◆ What you need to do: Repeat the listing that follows, character for character, minus the pictures.
* Begin Data shown *
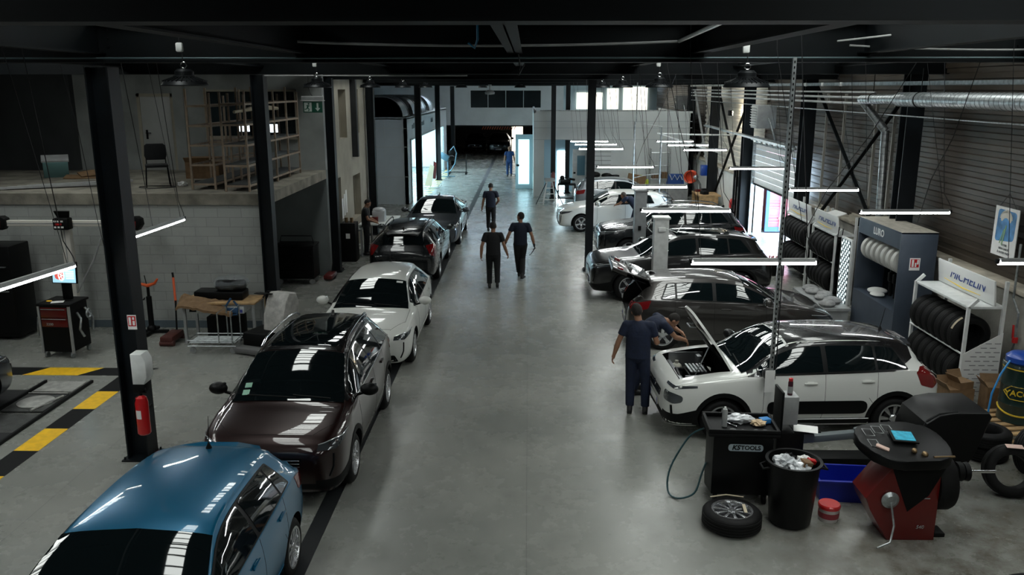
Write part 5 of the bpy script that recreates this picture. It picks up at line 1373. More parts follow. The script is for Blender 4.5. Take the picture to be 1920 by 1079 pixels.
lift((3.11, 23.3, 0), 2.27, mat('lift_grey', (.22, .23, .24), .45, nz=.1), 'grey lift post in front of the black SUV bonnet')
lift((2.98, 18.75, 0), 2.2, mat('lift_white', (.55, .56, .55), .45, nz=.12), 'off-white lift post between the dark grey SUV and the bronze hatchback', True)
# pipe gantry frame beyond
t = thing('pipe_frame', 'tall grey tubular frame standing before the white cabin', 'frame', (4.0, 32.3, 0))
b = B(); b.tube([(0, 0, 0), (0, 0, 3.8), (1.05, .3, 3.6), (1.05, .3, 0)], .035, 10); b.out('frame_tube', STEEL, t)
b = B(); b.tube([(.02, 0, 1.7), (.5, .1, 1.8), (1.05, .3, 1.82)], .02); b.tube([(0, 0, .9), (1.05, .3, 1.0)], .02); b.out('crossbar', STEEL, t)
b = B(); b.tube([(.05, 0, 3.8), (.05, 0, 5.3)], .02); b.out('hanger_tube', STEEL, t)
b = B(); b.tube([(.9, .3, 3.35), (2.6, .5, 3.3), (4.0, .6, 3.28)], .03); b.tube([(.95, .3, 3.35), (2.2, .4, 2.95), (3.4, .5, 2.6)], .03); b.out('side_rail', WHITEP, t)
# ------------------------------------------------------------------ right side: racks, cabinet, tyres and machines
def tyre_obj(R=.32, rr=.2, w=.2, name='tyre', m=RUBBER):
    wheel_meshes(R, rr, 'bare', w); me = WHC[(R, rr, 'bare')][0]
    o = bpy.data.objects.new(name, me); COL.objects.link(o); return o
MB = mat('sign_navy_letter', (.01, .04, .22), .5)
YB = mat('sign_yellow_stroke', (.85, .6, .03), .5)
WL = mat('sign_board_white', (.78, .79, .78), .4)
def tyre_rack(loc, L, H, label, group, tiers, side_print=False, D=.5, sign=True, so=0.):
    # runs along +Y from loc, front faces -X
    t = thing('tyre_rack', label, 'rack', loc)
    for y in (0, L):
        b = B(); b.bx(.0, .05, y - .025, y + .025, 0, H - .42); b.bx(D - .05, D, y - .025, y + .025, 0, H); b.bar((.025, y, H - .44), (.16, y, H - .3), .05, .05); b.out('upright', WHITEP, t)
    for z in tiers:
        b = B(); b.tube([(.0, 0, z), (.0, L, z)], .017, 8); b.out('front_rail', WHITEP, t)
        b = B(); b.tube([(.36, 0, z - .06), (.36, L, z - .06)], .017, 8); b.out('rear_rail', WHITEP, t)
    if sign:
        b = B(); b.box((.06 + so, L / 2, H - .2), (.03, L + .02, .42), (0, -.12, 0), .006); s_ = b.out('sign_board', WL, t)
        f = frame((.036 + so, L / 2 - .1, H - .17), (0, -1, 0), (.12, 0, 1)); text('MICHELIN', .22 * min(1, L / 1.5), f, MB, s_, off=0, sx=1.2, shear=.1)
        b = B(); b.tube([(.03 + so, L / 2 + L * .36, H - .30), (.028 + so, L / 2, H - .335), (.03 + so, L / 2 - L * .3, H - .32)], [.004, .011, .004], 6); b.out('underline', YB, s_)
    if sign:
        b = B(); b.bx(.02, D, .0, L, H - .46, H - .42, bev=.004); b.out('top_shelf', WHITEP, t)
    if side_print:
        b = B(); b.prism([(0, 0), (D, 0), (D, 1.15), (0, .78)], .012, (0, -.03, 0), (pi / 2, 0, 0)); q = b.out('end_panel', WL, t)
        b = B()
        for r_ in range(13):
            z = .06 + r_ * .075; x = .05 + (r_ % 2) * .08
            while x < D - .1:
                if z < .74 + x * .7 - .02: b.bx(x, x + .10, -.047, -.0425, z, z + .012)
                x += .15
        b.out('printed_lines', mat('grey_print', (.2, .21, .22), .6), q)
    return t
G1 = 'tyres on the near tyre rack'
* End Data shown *
◆ The response:
Write part 5 of the bpy script that recreates this picture. It picks up at line 1373. More parts follow. The script is for Blender 4.5. Take the picture to be 1920 by 1079 pixels.
lift((3.11, 23.3, 0), 2.27, mat('lift_grey', (.22, .23, .24), .45, nz=.1), 'grey lift post in front of the black SUV bonnet')
lift((2.98, 18.75, 0), 2.2, mat('lift_white', (.55, .56, .55), .45, nz=.12), 'off-white lift post between the dark grey SUV and the bronze hatchback', True)
# pipe gantry frame beyond
t = thing('pipe_frame', 'tall grey tubular frame standing before the white cabin', 'frame', (4.0, 32.3, 0))
b = B(); b.tube([(0, 0, 0), (0, 0, 3.8), (1.05, .3, 3.6), (1.05, .3, 0)], .035, 10); b.out('frame_tube', STEEL, t)
b = B(); b.tube([(.02, 0, 1.7), (.5, .1, 1.8), (1.05, .3, 1.82)], .02); b.tube([(0, 0, .9), (1.05, .3, 1.0)], .02); b.out('crossbar', STEEL, t)
b = B(); b.tube([(.05, 0, 3.8), (.05, 0, 5.3)], .02); b.out('hanger_tube', STEEL, t)
b = B(); b.tube([(.9, .3, 3.35), (2.6, .5, 3.3), (4.0, .6, 3.28)], .03); b.tube([(.95, .3, 3.35), (2.2, .4, 2.95), (3.4, .5, 2.6)], .03); b.out('side_rail', WHITEP, t)
# ------------------------------------------------------------------ right side: racks, cabinet, tyres and machines
def tyre_obj(R=.32, rr=.2, w=.2, name='tyre', m=RUBBER):
    wheel_meshes(R, rr, 'bare', w); me = WHC[(R, rr, 'bare')][0]
    o = bpy.data.objects.new(name, me); COL.objects.link(o); return o
MB = mat('sign_navy_letter', (.01, .04, .22), .5)
YB = mat('sign_yellow_stroke', (.85, .6, .03), .5)
WL = mat('sign_board_white', (.78, .79, .78), .4)
def tyre_rack(loc, L, H, label, group, tiers, side_print=False, D=.5, sign=True, so=0.):
    # runs along +Y from loc, front faces -X
    t = thing('tyre_rack', label, 'rack', loc)
    for y in (0, L):
        b = B(); b.bx(.0, .05, y - .025, y + .025, 0, H - .42); b.bx(D - .05, D, y - .025, y + .025, 0, H); b.bar((.025, y, H - .44), (.16, y, H - .3), .05, .05); b.out('upright', WHITEP, t)
    for z in tiers:
        b = B(); b.tube([(.0, 0, z), (.0, L, z)], .017, 8); b.out('front_rail', WHITEP, t)
        b = B(); b.tube([(.36, 0, z - .06), (.36, L, z - .06)], .017, 8); b.out('rear_rail', WHITEP, t)
    if sign:
        b = B(); b.box((.06 + so, L / 2, H - .2), (.03, L + .02, .42), (0, -.12, 0), .006); s_ = b.out('sign_board', WL, t)
        f = frame((.036 + so, L / 2 - .1, H - .17), (0, -1, 0), (.12, 0, 1)); text('MICHELIN', .22 * min(1, L / 1.5), f, MB, s_, off=0, sx=1.2, shear=.1)
        b = B(); b.tube([(.03 + so, L / 2 + L * .36, H - .30), (.028 + so, L / 2, H - .335), (.03 + so, L / 2 - L * .3, H - .32)], [.004, .011, .004], 6); b.out('underline', YB, s_)
    if sign:
        b = B(); b.bx(.02, D, .0, L, H - .46, H - .42, bev=.004); b.out('top_shelf', WHITEP, t)
    if side_print:
        b = B(); b.prism([(0, 0), (D, 0), (D, 1.15), (0, .78)], .012, (0, -.03, 0), (pi / 2, 0, 0)); q = b.out('end_panel', WL, t)
        b = B()
        for r_ in range(13):
            z = .06 + r_ * .075; x = .05 + (r_ % 2) * .08
            while x < D - .1:
                if z < .74 + x * .7 - .02: b.bx(x, x + .10, -.047, -.0425, z, z + .012)
                x += .15
        b.out('printed_lines', mat('grey_print', (.2, .21, .22), .6), q)
    return t
G1 = 'tyres on the near tyre rack'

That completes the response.